No one knows how this will play out. The Republican Party has many internal divisions — one of which has been on full display in the debate over Russia and cyber threats to the recent election. Perhaps Congress will resist the full range of fiscal measures that Trump advocates. We won’t have to wait too long to get some insight, however, as the debt ceiling debate is fast approaching. Our guess is that, overall, we will have a fiscal impulse this year, but that it won’t be very large.

Words and action on trade policy

It could be that Trump’s rhetoric on trade is just posturing to negotiate better deals, and probably will just be swept under the carpet. We are skeptical about this — primarily because of Trump’s nominees to a range of executive posts.

Peter Navarro, an avowed protectionist, has been appointed to the new role of “Director of Trade and Industrial Policy” and as head of the newly created “National Trade Council.” Robert Lighthizer, a lawyer with much experience seeking protection for the U.S. steel industry, has been tapped to head the U.S. Trade Representative office. And Trump himself has revealed his protectionist proclivities — witness his comments to major auto manufacturers regarding the balance of their North American production. Against this backdrop of tariff threats, we think it would be sensible to prepare for some early measures directed at China as well, and we note that the Office of the President of the United States has considerable authority to act on trade and tariffs without Congressional approval.

Again, however, we must point out that there are divisions within the Republican Party on trade — even within the group of close advisors who will be in the White House. Gary Cohn, for example, the Goldman Sachs executive whom Trump tapped to lead the National Economic Council, is an avowed advocate of free trade and is not likely to be quiet in internal debates on trade policy. But just as we think there is a risk of more fiscal stimulus than the fiscal hawks would like, we think there is a risk of more trade protection than the free traders will appreciate.
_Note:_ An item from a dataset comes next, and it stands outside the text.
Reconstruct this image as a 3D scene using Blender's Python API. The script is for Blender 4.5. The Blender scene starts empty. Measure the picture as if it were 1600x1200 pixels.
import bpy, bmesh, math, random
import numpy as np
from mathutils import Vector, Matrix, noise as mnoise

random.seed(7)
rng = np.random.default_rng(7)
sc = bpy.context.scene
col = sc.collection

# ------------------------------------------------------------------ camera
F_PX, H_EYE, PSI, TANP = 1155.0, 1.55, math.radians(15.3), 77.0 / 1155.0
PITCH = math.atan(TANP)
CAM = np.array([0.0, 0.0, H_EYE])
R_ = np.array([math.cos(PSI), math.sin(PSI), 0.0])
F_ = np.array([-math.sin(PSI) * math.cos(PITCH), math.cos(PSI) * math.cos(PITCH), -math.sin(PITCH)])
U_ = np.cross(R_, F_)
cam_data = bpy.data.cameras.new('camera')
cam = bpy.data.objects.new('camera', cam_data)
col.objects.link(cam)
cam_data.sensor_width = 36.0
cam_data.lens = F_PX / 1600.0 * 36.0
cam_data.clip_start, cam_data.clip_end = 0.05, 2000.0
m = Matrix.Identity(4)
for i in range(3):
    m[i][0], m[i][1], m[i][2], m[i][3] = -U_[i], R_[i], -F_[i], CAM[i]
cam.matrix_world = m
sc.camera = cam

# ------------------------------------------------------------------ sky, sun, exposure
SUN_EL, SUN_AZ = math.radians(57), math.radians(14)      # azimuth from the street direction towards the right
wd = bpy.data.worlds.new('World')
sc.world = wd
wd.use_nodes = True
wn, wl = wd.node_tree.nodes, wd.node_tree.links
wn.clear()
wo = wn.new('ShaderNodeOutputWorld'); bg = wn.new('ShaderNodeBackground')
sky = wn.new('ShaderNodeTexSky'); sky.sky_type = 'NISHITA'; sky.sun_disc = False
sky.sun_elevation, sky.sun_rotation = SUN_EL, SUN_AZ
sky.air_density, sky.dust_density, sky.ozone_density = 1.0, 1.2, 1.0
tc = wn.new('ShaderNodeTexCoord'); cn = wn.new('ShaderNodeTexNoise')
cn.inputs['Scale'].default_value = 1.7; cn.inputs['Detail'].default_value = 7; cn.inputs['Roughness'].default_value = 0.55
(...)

Rising, not falling, regulation risks

One might think that if there is one thing all Republicans could agree on, it would be that reducing red tape, clarifying and simplifying business regulation, and setting out clear and fair rules for business are good. Curiously, however, this is not necessarily the case in practice, at least when it comes to health care.

Congress has taken steps to “repeal” the ACA, but it appears likely that not all of it will be repealed, and there is no apparent consensus on which parts should be repealed.

It is quite remarkable that, some six years after the introduction of the Affordable Care Act (ACA), the Republican Party has been unable to reach an internal consensus on what should replace it. Congress has taken steps to “repeal” the ACA, but it appears likely that not all of it will be repealed, and there is no apparent consensus on which parts should be repealed. The supposed “replacement” of the ACA, moreover, has not been described in sufficient or consistent detail.

The economic impact of change could be significant. Health-care expenditure is about 18% of GDP, which, as a share of GDP, is about the same as the gross output of the entire manufacturing sector. Finance is also another huge sector of the economy and, again, there’s a lot of talk about Dodd–Frank but no clarity about exactly what the new legislative regime will be.

Currently, one area we are focusing on is corporate investment, and we are formulating a carefully analyzed view on the possibility of an upturn in capital expenditure. We hope to have more to say on this in the next month or so. But, in the meantime, we would caution that regulatory uncertainty has risen so far this year, not fallen. Consequently, on balance we are inclined to think that the growth boost from the new administration will be modest, and will be more likely to add to inflation than to real growth prospects.